(Source records)
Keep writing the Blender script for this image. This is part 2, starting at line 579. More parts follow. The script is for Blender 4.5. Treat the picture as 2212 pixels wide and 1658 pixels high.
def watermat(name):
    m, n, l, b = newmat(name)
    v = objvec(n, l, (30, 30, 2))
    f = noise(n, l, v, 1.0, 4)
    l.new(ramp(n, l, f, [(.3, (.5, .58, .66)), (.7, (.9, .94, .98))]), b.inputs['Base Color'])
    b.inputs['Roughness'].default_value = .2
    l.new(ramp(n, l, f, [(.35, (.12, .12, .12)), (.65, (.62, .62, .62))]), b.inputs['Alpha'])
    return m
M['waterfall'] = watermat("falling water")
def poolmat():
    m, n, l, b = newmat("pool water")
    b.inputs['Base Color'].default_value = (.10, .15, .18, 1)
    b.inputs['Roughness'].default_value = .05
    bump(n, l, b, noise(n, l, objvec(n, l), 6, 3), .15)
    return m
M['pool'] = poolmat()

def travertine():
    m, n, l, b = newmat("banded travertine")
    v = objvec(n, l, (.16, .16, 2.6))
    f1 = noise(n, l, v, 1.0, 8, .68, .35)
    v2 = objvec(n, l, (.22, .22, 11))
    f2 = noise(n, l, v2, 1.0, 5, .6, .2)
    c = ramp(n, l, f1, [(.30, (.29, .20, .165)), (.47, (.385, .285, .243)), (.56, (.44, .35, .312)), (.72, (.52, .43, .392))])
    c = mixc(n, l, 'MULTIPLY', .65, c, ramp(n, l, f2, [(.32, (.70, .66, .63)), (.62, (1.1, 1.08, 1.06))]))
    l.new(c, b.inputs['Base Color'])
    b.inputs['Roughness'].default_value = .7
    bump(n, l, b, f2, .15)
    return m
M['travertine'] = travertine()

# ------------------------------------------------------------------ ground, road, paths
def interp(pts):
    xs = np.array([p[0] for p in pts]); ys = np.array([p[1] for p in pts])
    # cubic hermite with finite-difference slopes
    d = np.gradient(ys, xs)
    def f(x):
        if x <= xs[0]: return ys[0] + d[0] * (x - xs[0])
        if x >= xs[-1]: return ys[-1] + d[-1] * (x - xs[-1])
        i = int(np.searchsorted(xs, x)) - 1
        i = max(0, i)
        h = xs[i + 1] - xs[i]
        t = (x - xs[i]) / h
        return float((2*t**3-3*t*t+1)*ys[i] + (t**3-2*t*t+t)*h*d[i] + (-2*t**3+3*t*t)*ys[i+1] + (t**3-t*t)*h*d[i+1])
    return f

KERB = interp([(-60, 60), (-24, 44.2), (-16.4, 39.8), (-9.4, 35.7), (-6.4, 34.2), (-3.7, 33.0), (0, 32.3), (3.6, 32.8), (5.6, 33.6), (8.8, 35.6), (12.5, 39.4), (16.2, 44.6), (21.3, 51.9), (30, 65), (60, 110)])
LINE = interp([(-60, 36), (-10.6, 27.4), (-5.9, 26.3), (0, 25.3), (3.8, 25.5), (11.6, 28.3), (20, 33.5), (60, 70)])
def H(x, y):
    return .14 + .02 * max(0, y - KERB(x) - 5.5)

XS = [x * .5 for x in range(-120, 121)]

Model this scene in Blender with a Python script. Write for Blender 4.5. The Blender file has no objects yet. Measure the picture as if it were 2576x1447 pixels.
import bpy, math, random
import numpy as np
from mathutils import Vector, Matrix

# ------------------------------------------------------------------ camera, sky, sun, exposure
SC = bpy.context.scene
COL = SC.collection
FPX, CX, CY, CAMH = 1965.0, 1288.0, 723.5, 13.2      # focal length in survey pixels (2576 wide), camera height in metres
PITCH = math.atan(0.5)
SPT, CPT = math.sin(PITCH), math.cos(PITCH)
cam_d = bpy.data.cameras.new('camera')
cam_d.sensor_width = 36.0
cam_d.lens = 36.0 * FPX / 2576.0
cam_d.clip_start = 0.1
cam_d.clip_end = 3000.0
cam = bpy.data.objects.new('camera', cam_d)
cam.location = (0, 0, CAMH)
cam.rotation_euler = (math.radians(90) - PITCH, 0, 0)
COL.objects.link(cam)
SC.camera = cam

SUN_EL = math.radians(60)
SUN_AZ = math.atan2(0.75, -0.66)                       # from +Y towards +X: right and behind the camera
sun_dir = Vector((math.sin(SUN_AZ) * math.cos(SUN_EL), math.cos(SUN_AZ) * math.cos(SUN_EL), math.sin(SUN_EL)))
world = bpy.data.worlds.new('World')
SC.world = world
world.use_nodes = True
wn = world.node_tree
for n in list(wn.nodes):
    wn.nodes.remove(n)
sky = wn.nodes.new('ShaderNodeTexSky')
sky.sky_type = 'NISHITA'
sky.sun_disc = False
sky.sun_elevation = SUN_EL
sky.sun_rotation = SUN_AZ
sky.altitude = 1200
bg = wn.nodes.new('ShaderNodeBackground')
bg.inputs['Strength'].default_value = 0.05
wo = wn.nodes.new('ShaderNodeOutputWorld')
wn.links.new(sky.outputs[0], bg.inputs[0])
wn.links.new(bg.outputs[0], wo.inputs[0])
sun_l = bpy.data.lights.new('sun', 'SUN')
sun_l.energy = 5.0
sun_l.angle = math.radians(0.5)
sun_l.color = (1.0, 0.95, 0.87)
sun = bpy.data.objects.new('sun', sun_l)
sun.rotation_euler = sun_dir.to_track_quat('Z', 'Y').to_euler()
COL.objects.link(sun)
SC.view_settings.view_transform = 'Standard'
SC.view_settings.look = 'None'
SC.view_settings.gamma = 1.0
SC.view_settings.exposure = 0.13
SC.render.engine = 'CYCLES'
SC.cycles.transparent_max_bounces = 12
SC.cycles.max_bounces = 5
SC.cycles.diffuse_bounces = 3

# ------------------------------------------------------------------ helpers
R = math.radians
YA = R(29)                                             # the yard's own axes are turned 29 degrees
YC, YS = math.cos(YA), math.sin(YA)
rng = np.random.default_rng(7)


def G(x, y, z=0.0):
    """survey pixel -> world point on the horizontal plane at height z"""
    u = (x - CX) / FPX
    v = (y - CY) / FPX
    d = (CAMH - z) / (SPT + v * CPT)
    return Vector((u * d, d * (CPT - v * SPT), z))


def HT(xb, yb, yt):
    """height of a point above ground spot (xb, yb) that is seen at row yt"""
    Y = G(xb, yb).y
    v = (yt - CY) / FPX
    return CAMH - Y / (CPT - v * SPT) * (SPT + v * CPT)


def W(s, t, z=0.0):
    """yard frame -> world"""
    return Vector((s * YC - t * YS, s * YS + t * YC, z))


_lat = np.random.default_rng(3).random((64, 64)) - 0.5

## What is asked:
Quote each line of the listing above exactly.

## Written answer:
Keep writing the Blender script for this image. This is part 2, starting at line 579. More parts follow. The script is for Blender 4.5. Treat the picture as 2212 pixels wide and 1658 pixels high.
def watermat(name):
    m, n, l, b = newmat(name)
    v = objvec(n, l, (30, 30, 2))
    f = noise(n, l, v, 1.0, 4)
    l.new(ramp(n, l, f, [(.3, (.5, .58, .66)), (.7, (.9, .94, .98))]), b.inputs['Base Color'])
    b.inputs['Roughness'].default_value = .2
    l.new(ramp(n, l, f, [(.35, (.12, .12, .12)), (.65, (.62, .62, .62))]), b.inputs['Alpha'])
    return m
M['waterfall'] = watermat("falling water")
def poolmat():
    m, n, l, b = newmat("pool water")
    b.inputs['Base Color'].default_value = (.10, .15, .18, 1)
    b.inputs['Roughness'].default_value = .05
    bump(n, l, b, noise(n, l, objvec(n, l), 6, 3), .15)
    return m
M['pool'] = poolmat()

def travertine():
    m, n, l, b = newmat("banded travertine")
    v = objvec(n, l, (.16, .16, 2.6))
    f1 = noise(n, l, v, 1.0, 8, .68, .35)
    v2 = objvec(n, l, (.22, .22, 11))
    f2 = noise(n, l, v2, 1.0, 5, .6, .2)
    c = ramp(n, l, f1, [(.30, (.29, .20, .165)), (.47, (.385, .285, .243)), (.56, (.44, .35, .312)), (.72, (.52, .43, .392))])
    c = mixc(n, l, 'MULTIPLY', .65, c, ramp(n, l, f2, [(.32, (.70, .66, .63)), (.62, (1.1, 1.08, 1.06))]))
    l.new(c, b.inputs['Base Color'])
    b.inputs['Roughness'].default_value = .7
    bump(n, l, b, f2, .15)
    return m
M['travertine'] = travertine()

# ------------------------------------------------------------------ ground, road, paths
def interp(pts):
    xs = np.array([p[0] for p in pts]); ys = np.array([p[1] for p in pts])
    # cubic hermite with finite-difference slopes
    d = np.gradient(ys, xs)
    def f(x):
        if x <= xs[0]: return ys[0] + d[0] * (x - xs[0])
        if x >= xs[-1]: return ys[-1] + d[-1] * (x - xs[-1])
        i = int(np.searchsorted(xs, x)) - 1
        i = max(0, i)
        h = xs[i + 1] - xs[i]
        t = (x - xs[i]) / h
        return float((2*t**3-3*t*t+1)*ys[i] + (t**3-2*t*t+t)*h*d[i] + (-2*t**3+3*t*t)*ys[i+1] + (t**3-t*t)*h*d[i+1])
    return f

KERB = interp([(-60, 60), (-24, 44.2), (-16.4, 39.8), (-9.4, 35.7), (-6.4, 34.2), (-3.7, 33.0), (0, 32.3), (3.6, 32.8), (5.6, 33.6), (8.8, 35.6), (12.5, 39.4), (16.2, 44.6), (21.3, 51.9), (30, 65), (60, 110)])
LINE = interp([(-60, 36), (-10.6, 27.4), (-5.9, 26.3), (0, 25.3), (3.8, 25.5), (11.6, 28.3), (20, 33.5), (60, 70)])
def H(x, y):
    return .14 + .02 * max(0, y - KERB(x) - 5.5)

XS = [x * .5 for x in range(-120, 121)]

Model this scene in Blender with a Python script. Write for Blender 4.5. The Blender file has no objects yet. Measure the picture as if it were 2576x1447 pixels.
import bpy, math, random
import numpy as np
from mathutils import Vector, Matrix

# ------------------------------------------------------------------ camera, sky, sun, exposure
SC = bpy.context.scene
COL = SC.collection
FPX, CX, CY, CAMH = 1965.0, 1288.0, 723.5, 13.2      # focal length in survey pixels (2576 wide), camera height in metres
PITCH = math.atan(0.5)
SPT, CPT = math.sin(PITCH), math.cos(PITCH)
cam_d = bpy.data.cameras.new('camera')
cam_d.sensor_width = 36.0
cam_d.lens = 36.0 * FPX / 2576.0
cam_d.clip_start = 0.1
cam_d.clip_end = 3000.0
cam = bpy.data.objects.new('camera', cam_d)
cam.location = (0, 0, CAMH)
cam.rotation_euler = (math.radians(90) - PITCH, 0, 0)
COL.objects.link(cam)
SC.camera = cam

SUN_EL = math.radians(60)
SUN_AZ = math.atan2(0.75, -0.66)                       # from +Y towards +X: right and behind the camera
sun_dir = Vector((math.sin(SUN_AZ) * math.cos(SUN_EL), math.cos(SUN_AZ) * math.cos(SUN_EL), math.sin(SUN_EL)))
world = bpy.data.worlds.new('World')
SC.world = world
world.use_nodes = True
wn = world.node_tree
for n in list(wn.nodes):
    wn.nodes.remove(n)
sky = wn.nodes.new('ShaderNodeTexSky')
sky.sky_type = 'NISHITA'
sky.sun_disc = False
sky.sun_elevation = SUN_EL
sky.sun_rotation = SUN_AZ
sky.altitude = 1200
bg = wn.nodes.new('ShaderNodeBackground')
bg.inputs['Strength'].default_value = 0.05
wo = wn.nodes.new('ShaderNodeOutputWorld')
wn.links.new(sky.outputs[0], bg.inputs[0])
wn.links.new(bg.outputs[0], wo.inputs[0])
sun_l = bpy.data.lights.new('sun', 'SUN')
sun_l.energy = 5.0
sun_l.angle = math.radians(0.5)
sun_l.color = (1.0, 0.95, 0.87)
sun = bpy.data.objects.new('sun', sun_l)
sun.rotation_euler = sun_dir.to_track_quat('Z', 'Y').to_euler()
COL.objects.link(sun)
SC.view_settings.view_transform = 'Standard'
SC.view_settings.look = 'None'
SC.view_settings.gamma = 1.0
SC.view_settings.exposure = 0.13
SC.render.engine = 'CYCLES'
SC.cycles.transparent_max_bounces = 12
SC.cycles.max_bounces = 5
SC.cycles.diffuse_bounces = 3

# ------------------------------------------------------------------ helpers
R = math.radians
YA = R(29)                                             # the yard's own axes are turned 29 degrees
YC, YS = math.cos(YA), math.sin(YA)
rng = np.random.default_rng(7)


def G(x, y, z=0.0):
    """survey pixel -> world point on the horizontal plane at height z"""
    u = (x - CX) / FPX
    v = (y - CY) / FPX
    d = (CAMH - z) / (SPT + v * CPT)
    return Vector((u * d, d * (CPT - v * SPT), z))


def HT(xb, yb, yt):
    """height of a point above ground spot (xb, yb) that is seen at row yt"""
    Y = G(xb, yb).y
    v = (yt - CY) / FPX
    return CAMH - Y / (CPT - v * SPT) * (SPT + v * CPT)


def W(s, t, z=0.0):
    """yard frame -> world"""
    return Vector((s * YC - t * YS, s * YS + t * YC, z))


_lat = np.random.default_rng(3).random((64, 64)) - 0.5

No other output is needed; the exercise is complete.